I’m wondering what Mel Gibson would have to do at this stage in his public unraveling to salvage some part of his image. He might shoot an email to Tom Cruise and ask how his fellow actor managed a similar trick in the wake of the latter’s Oprah-couch-jumping episode. But even so, after all was said and done and YouTubed, Cruise appeared merely to be worthy of our ridicule. A pathetic specimen of evolutional immaturity determined to display what he doesn’t know. Gibson, on the other hand, has orbited into the supernova realm of galactic scariness. His documented abusiveness has become an unavoidable media spectacle, and for once I support the exposure. Haters don’t deserve protection. Even those who get top billing.
This week’s New York Magazine contains a page entitled “The Mel Gibson Meltdown Quiz” wherein 10 quotes are posted in dialogue balloons over the actor’s angry head, and the reader has to guess which ones are from movies in which he played a crazy person, and which are from the tape recordings that revealed he is a crazy person. The real-life quotes are way more harrowing. To wit:
“You think I’m crazy? You call me crazy, you think I’m crazy? You wanna see crazy?” (Lethal Weapon)
– versus –
“I’ll put you in a fucking rose garden – I’m capable of it!” (not acting)
or
“I’m the guy with nothing to lose.” (Edge of Darkness)
– versus –
“You make my life so fucking difficult . . . you make me want to smoke.” (not acting)
**Bonus**
“Listen to my ranting!” (still not acting)

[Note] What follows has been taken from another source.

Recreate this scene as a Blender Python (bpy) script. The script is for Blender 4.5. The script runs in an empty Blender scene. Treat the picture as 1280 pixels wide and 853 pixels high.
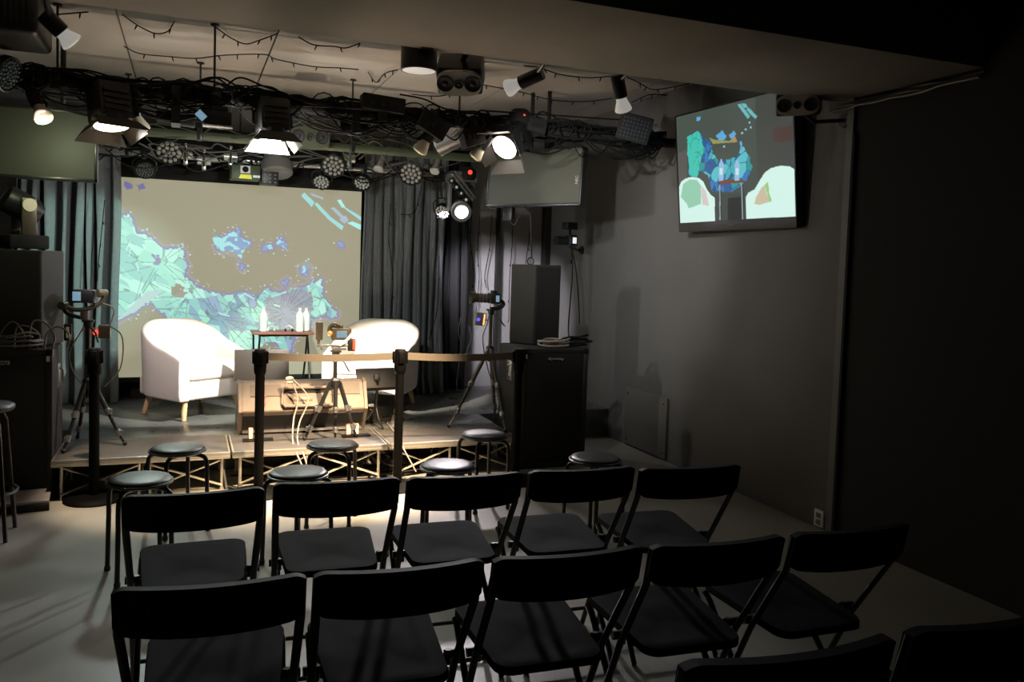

I think all of this is so interesting to me right now because 1) I’m between school semesters so my mind is in neutral, and 2) there’s something satisfying in seeing a miserable bigot deservedly outed. It’s like the air is a little cleaner for having sucked some poison out of a dark corner. We’ll see if Gibson imitates the Dog Chapman Crusade For Redemption march, or if his own foul chemistry banishes him to a luxury condo in a city with no name. Either way, it makes me happy I chose the Die Hard series over the boxed set of Lethal Weapons when my first marriage ended and we divided up the movies. Hang in there, Bruce, hang in there.